Friday, March 31, 2017


Elected members of parliament in Swaziland have been told they are not above chiefs, because chiefs are appointed by the King.

King Mswati III rules Swaziland as sub-Saharan Africa’s last absolute monarch.

The MPs were put in their place by the Elections and Boundaries Commission (EBC).

The Swazi Observer, a newspaper in effect owned by the King, reported on Wednesday (29 March 2017), ‘The EBC told residents that it was not acceptable have elected politicians to behave as if they were above community leaders.’

It added, ‘Chiefs remain superior to any other person in communities as they are the administrative arm of His Majesty King Mswati III.’

This was said by the EBC during a voter education exercise at Engwenyameni Umphakatsi. 

Swaziland is due to hold its national elections in 2018. Political parties are banned from taking part and King Mswati’s subjects are only allowed to pick 55 of the 65 members of the House of Assembly; the other 10 are appointed by the King. 

None of the 30 members of the Swazi Senate are elected by the people; the King appoints 20 members and the other 10 are appointed by the House of Assembly.

The King choses the Prime Minister and cabinet members. Only a man with the surname Dlamini can, by tradition, be appointed as Prime Minister. The King is a Dlamini.  

He also choses senior civil servants and top judges. 

Khethiwe Vilakati, one of the educators reportedly told residents of Engwenyameni, ‘Chiefs represent the King, so people must make that distinction. For someone to feel superior to the chief is very wrong and we don’t encourage it.’

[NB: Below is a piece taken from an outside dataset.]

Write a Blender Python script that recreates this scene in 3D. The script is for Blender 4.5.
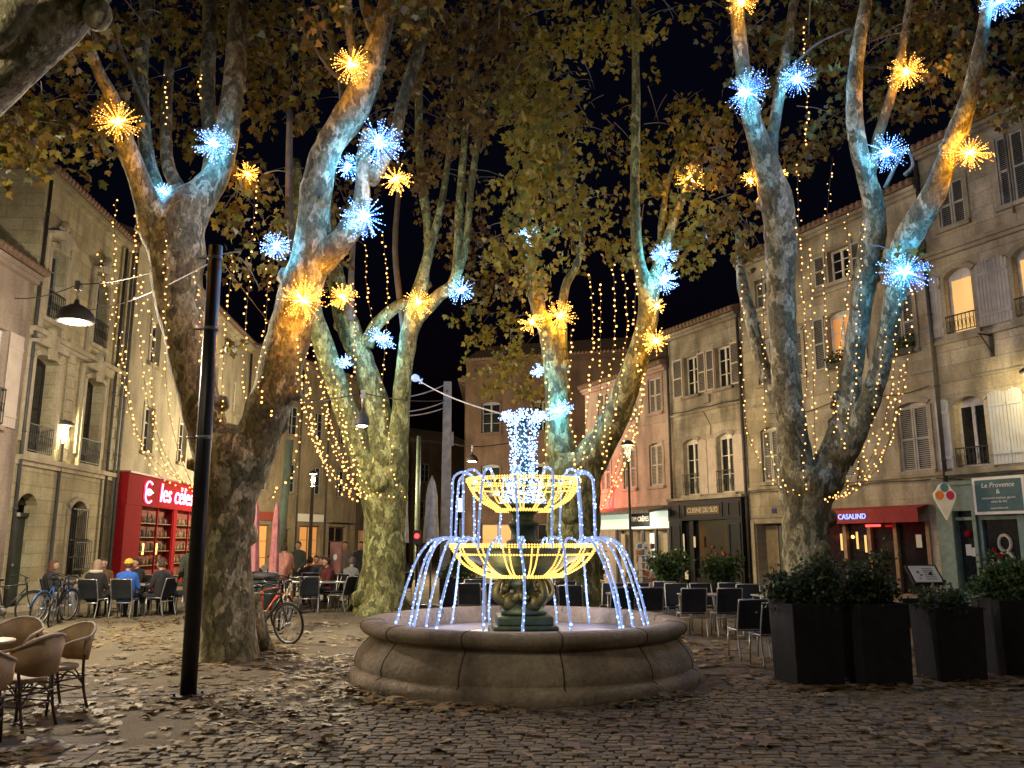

In Swaziland chiefs do the King’s bidding at a local level. People know not to upset the chief because their livelihood depends on his goodwill. In some parts of Swaziland the chiefs are given the power to decide who gets food that has been donated by international agencies and then the chiefs quite literally have power of life and death in such cases with about a third of the population of Swaziland receiving food aid each year. 

Chiefs can and do take revenge on their subjects who disobey them. There is a catalogue of cases in Swaziland. For example, Chief Dambuza Lukhele of Ngobelweni in the Shiselweni region banned his subjects from ploughing their fields because some of them defied his order to build a hut for one of his wives.

Nhlonipho Nkamane Mkhatswa, chief of Lwandle in Manzini, the main commercial city in Swaziland, reportedly stripped a woman of her clothing in the middle of a Swazi street in full view of the public because she was wearing trousers against his orders.